*DATASET RECORDS*:

+ + + + + + +

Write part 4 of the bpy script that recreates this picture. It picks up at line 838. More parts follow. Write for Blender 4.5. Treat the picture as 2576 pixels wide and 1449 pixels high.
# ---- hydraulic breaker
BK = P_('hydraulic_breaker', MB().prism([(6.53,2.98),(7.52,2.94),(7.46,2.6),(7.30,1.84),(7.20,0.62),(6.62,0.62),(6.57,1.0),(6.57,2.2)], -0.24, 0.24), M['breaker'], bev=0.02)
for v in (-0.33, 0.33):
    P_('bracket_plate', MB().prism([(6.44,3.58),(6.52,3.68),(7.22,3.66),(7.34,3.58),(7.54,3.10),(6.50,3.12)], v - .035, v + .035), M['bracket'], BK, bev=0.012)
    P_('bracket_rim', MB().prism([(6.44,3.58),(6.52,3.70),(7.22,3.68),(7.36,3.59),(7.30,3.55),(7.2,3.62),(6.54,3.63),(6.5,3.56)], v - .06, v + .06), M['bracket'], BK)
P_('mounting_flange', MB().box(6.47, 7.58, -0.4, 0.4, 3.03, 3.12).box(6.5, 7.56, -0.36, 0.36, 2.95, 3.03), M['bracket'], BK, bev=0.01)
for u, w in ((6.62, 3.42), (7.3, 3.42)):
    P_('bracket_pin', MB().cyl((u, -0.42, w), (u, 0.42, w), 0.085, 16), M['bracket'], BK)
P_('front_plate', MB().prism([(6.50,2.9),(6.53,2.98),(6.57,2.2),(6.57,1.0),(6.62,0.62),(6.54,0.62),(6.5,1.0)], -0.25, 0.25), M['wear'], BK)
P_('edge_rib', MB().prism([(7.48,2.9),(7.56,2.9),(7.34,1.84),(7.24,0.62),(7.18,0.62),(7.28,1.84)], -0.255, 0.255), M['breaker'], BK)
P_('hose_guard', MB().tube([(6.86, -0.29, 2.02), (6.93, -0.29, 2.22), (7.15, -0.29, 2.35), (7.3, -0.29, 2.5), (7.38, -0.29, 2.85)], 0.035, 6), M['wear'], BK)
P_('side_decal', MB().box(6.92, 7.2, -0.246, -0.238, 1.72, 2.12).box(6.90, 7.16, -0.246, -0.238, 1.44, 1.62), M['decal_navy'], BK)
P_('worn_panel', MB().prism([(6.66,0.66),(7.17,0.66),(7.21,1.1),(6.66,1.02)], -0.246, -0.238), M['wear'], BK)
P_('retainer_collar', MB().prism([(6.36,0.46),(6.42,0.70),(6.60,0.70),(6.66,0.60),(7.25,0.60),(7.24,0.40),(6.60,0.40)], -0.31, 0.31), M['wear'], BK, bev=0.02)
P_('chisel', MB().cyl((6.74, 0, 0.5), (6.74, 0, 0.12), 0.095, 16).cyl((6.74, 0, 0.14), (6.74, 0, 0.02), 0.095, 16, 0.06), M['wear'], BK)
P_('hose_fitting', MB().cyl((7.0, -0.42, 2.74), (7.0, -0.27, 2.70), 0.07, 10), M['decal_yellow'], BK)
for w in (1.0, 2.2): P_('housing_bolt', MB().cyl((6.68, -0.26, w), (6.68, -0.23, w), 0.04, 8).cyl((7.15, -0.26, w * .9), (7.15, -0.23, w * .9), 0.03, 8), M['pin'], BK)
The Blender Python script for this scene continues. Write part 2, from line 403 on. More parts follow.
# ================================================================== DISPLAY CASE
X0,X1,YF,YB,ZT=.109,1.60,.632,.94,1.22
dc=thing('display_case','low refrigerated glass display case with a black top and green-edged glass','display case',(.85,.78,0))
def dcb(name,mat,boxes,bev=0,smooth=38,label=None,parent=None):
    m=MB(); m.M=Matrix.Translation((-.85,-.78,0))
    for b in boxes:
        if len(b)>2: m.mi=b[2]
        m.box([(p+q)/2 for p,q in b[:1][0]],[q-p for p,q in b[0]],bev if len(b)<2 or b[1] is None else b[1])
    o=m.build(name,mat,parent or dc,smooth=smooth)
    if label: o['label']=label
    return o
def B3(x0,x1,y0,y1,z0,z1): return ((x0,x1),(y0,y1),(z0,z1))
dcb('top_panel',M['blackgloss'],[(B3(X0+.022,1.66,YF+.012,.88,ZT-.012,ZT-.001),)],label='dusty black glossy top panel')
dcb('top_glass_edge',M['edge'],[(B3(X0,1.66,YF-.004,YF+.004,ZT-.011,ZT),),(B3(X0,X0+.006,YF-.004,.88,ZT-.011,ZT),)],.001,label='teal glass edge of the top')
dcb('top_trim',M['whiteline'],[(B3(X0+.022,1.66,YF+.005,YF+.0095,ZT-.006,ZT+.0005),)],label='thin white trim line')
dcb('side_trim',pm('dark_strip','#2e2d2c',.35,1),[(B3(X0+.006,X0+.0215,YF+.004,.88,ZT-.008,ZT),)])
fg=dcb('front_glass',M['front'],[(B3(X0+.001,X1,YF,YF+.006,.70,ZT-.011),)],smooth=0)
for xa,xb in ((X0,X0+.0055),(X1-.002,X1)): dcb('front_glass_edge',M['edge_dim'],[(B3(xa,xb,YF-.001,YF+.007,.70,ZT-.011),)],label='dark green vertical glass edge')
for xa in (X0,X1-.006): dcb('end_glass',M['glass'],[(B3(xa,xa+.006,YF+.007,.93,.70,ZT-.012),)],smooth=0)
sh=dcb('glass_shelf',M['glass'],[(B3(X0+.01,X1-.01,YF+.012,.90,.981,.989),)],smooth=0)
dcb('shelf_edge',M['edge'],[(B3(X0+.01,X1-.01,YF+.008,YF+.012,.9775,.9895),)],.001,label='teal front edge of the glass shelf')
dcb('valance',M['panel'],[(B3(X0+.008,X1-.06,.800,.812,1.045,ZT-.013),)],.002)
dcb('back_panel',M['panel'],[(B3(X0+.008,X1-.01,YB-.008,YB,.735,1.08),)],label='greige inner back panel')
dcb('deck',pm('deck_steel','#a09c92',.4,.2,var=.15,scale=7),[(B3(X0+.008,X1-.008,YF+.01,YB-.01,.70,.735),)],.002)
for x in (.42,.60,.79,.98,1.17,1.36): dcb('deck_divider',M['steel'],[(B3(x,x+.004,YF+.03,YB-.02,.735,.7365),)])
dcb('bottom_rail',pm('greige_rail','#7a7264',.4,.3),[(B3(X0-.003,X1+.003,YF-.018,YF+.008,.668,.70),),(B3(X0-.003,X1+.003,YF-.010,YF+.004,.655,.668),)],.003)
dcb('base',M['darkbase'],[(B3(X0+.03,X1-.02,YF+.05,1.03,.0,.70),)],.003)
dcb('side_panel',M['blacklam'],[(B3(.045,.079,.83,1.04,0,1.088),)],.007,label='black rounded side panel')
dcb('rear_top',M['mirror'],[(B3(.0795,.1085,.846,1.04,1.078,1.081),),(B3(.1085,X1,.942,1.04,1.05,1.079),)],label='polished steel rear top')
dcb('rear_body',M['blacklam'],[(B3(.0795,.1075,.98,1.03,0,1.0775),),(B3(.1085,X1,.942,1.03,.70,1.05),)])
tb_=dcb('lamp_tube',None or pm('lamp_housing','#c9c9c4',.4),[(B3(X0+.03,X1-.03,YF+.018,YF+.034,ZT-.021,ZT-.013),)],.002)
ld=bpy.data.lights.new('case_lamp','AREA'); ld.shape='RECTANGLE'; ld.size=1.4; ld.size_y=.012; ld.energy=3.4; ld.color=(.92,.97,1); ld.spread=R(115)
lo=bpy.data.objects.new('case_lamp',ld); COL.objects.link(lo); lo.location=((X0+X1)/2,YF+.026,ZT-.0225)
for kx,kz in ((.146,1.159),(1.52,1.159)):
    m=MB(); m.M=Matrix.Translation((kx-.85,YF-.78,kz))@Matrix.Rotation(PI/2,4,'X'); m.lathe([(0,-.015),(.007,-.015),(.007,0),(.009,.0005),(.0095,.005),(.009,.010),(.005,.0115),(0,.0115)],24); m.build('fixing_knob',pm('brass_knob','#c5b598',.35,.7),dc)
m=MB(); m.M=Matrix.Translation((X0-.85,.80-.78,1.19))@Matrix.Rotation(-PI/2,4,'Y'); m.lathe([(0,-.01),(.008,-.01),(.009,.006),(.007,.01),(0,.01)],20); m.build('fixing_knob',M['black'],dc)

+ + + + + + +

*GIVEN INSTRUCTION*: Look for the word "Blender" and return every line where it occurs.

*EXERCISE SOLUTION*:
Write part 4 of the bpy script that recreates this picture. It picks up at line 838. More parts follow. Write for Blender 4.5. Treat the picture as 2576 pixels wide and 1449 pixels high.
The Blender Python script for this scene continues. Write part 2, from line 403 on. More parts follow.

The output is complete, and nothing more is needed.